Instacart Co-Founder Launches Abundance, Hedge Fund Run Primarily by AI Agents
Key Takeaways
- ▸Abundance deploys thousands of autonomous AI agents to handle research, trading proposals, analysis, position sizing, and trade execution
- ▸Some stock-selection strategies operate with full automation, representing a significant departure from traditional hedge fund models
- ▸The hedge fund raised $100M in seed funding and aims to eventually manage external capital while expanding into new asset classes
Summary
Apoorva Mehta, co-founder of Instacart, has launched Abundance, a hedge fund based in Palo Alto designed to run much of its investing through autonomous AI agents rather than traditional human portfolio managers. The firm, founded last year, has already raised $100 million in seed financing and currently operates with a team of approximately ten people, including quantitative researchers, engineers, and AI specialists.

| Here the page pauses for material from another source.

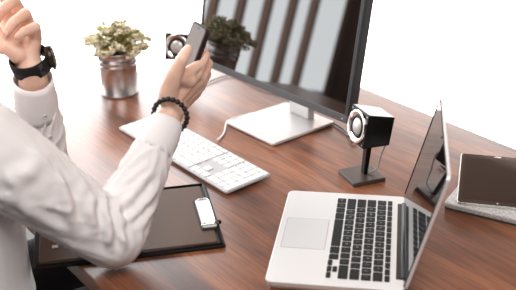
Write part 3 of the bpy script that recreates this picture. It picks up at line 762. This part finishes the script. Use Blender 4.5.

Abundance deploys thousands of automated agents that work across the entire investment pipeline—researching opportunities, proposing trade ideas, analyzing positions, determining position sizes, and executing trades. Some of the fund's stock-selection strategies are already fully automated, while others still incorporate human input as they continue development. The fund currently trades primarily its own capital and plans to accept external investment in the future.

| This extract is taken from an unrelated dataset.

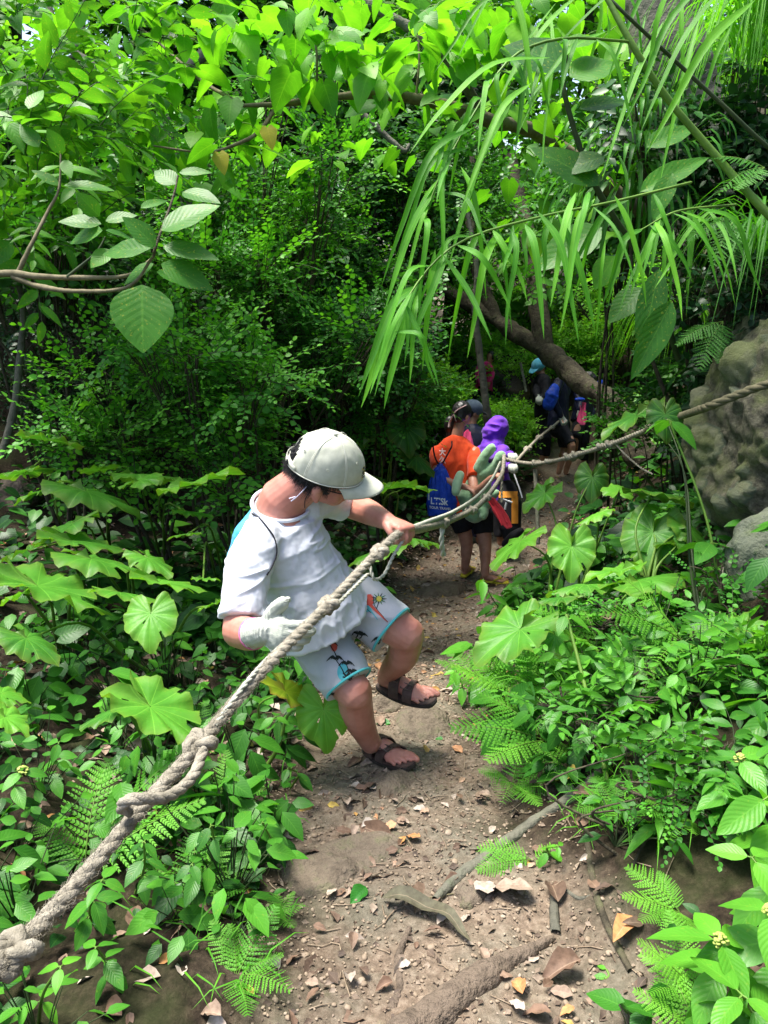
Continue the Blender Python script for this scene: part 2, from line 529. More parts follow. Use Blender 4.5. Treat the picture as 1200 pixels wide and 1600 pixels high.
def fern_tpl(np_=15, L=1.0, wmax=.36, droop=.35, lob=7, curl=.0, m=0, fine=True):
    """fern frond along +Y with paired lobed pinnae"""
    B = Buf()
    def rach(t):
        return np.array([0, L * t * (1 - .06 * t), .22 * t - droop * t * t])
    ts = np.linspace(0, 1, 12)
    tube(B, np.array([rach(t) for t in ts]), [.008, .002], 4, 1, .6)
    for i in range(np_):
        t = .12 + .86 * (i / (np_ - 1)) ** .95
        w_ = wmax * math.sin(math.pi * min(1, (1 - t) * .62 + .06)) ** 1.0 * (1.0 if t > .2 else .7 + t)
        c = rach(t)
        for sgn in (-1, 1):
            d = nrm(np.array([sgn * .93, .34 + .25 * t + random.uniform(-.10, .10), -.12 - random.random() * .25]))
            sp = (L * .86 / np_) * .95
            k = lob if fine else 3
            ax = nrm(np.cross(d, [0, 0, 1]))  # across the pinna
            n_ = np.cross(ax, d)
            V, F, D = [], [], []
            for j in range(k):
                s0 = (j + .05) / k; s1 = (j + .85) / k
                ww = sp * .40 * (1 - (j / k) ** 1.5 * .8) * random.uniform(.8, 1.1) + .0015
                for sg2 in (-1, 1):
                    b0 = c + d * w_ * s0 ; b1 = c + d * w_ * s1
                    e1 = c + d * w_ * (s1 + .35 / k) + ax * sg2 * ww - n_ * ww * .15
                    e0 = c + d * w_ * (s0 + .45 / k) + ax * sg2 * ww * .92 - n_ * ww * .15
                    q = len(V)
                    V += [b0, b1, e1, e0]
                    F.append([q, q + 1, q + 2, q + 3])
                    D += [[.1, t, 0]] * 4
            B.raw(V, F, D, m)
    return B.tpl()

def spray_tpl(nl=11, leaf=None, L=.35, lsize=.045, droop=.1, seed=0, up=.25, alt=True):
    """leafy twig along +Y"""
    r = np.random.default_rng(seed)
    B = Buf()
    ts = np.linspace(0, 1, 5)
    path = np.stack([.03 * np.sin(ts * 5 + seed) * L, ts * L, up * L * ts - droop * ts * ts * L], -1)
    tube(B, path, [.0035, .0012], 3, 1, .3)
    Rm, T, tn = [], [], []
    for i in range(nl):
        t = .1 + .9 * i / (nl - 1)
        p = np.array([np.interp(t, ts, path[:, c]) for c in range(3)])
        for sg in ((-1, 1) if not alt else ((-1) ** i,)):
            a = sg * (1.15 - .75 * t ** 3) + r.normal(0, .15)
            d = np.array([math.sin(a), math.cos(a), r.normal(.02, .2)])
            Rm.append(frames(d, np.array([r.normal(0, .25), r.normal(0, .25), 1]))* lsize * (1.1 - .45 * t) * r.uniform(.8, 1.15)); T.append(p); tn.append(.12 + .5 * t ** 3)
    B2 = Buf()
    B.add(leaf, np.array(Rm), np.array(T), np.array(tn) )
    V, F, D, Mi = B.tpl()
    return V, F, D, Mi
# ============================================================ THE SETTING
def axis(segs):
    out = [segs[0][0]]
    for a, b, st in segs:
        k = max(1, int(round((b - a) / st)))
        out += list(np.linspace(a, b, k + 1)[1:])
    return np.array(out)

gx = axis([(-40, -12, 2), (-12, -4, .4), (-4, -1.5, .1), (-1.5, -.7, .04), (-.7, 1.3, .013), (1.3, 2.2, .05), (2.2, 5, .12), (5, 12, .5), (12, 40, 2)])
gy = axis([(-6, 0, .5), (0, .9, .08), (.9, 3.6, .015), (3.6, 5, .03), (5, 9, .05), (9, 14, .12), (14, 24, .5), (24, 60, 3)])
XX, YY = np.meshgrid(gx, gy, indexing='ij')
ZZ = G(XX, YY)
nx, ny = XX.shape
ii, jj = np.meshgrid(np.arange(nx - 1), np.arange(ny - 1), indexing='ij')
Fg = np.stack([ii * ny + jj, (ii + 1) * ny + jj, (ii + 1) * ny + jj + 1, ii * ny + jj + 1], -1).reshape(-1, 4)
xc_, wd_, _ = trail(YY)
off = np.abs(XX - xc_) - wd_ + .12 * fbm(np.stack([XX, YY, 0 * XX], -1), .3, 3, 44)
tm = sst(.18, -.12, off)
Bg = Buf()
Bg.raw(np.stack([XX, YY, ZZ], -1).reshape(-1, 3), Fg, np.stack([tm, tm * 0, tm * 0], -1).reshape(-1, 3))
m, nt, b = new_mat('forest_soil')
at = N(nt, 'ShaderNodeAttribute', attribute_name='ld')
sp = N(nt, 'ShaderNodeSeparateXYZ'); nt.links.new(at.outputs['Vector'], sp.inputs[0])
geo = N(nt, 'ShaderNodeNewGeometry')
pos = geo.outputs['Position']
nA = noise_tex(nt, pos, 3.2, 5, .65); nB = noise_tex(nt, pos, 45, 6, .7); nC = noise_tex(nt, pos, 1.3, 3)
dirt = ramp(nt, nB, [(.3, (.10, .076, .055)), (.5, (.20, .15, .108)), (.72, (.33, .265, .20))])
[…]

Mehta argues that AI-driven investing addresses fundamental human limitations: investors can only track so many opportunities at once and make a limited number of high-quality decisions each day. By automating the research and decision-making process, Abundance aims to identify and act on investment opportunities far beyond what individual investors could manage. The hedge fund plans to expand into additional asset classes beyond equities and eventually move toward full autonomous decision-making across its portfolio.
Editorial Opinion
Abundance represents an intriguing next frontier in AI deployment—moving beyond advisory roles into autonomous financial decision-making at scale. While the ability to process vastly more market data and opportunities than humans is undeniably compelling, the shift toward fully automated investment strategies raises important questions about systemic risk, accountability, and whether AI systems can reliably replicate the contextual judgment that experienced investors develop over decades. The success or failure of Abundance's autonomous strategies will serve as a crucial test case for the viability of AI-driven portfolio management.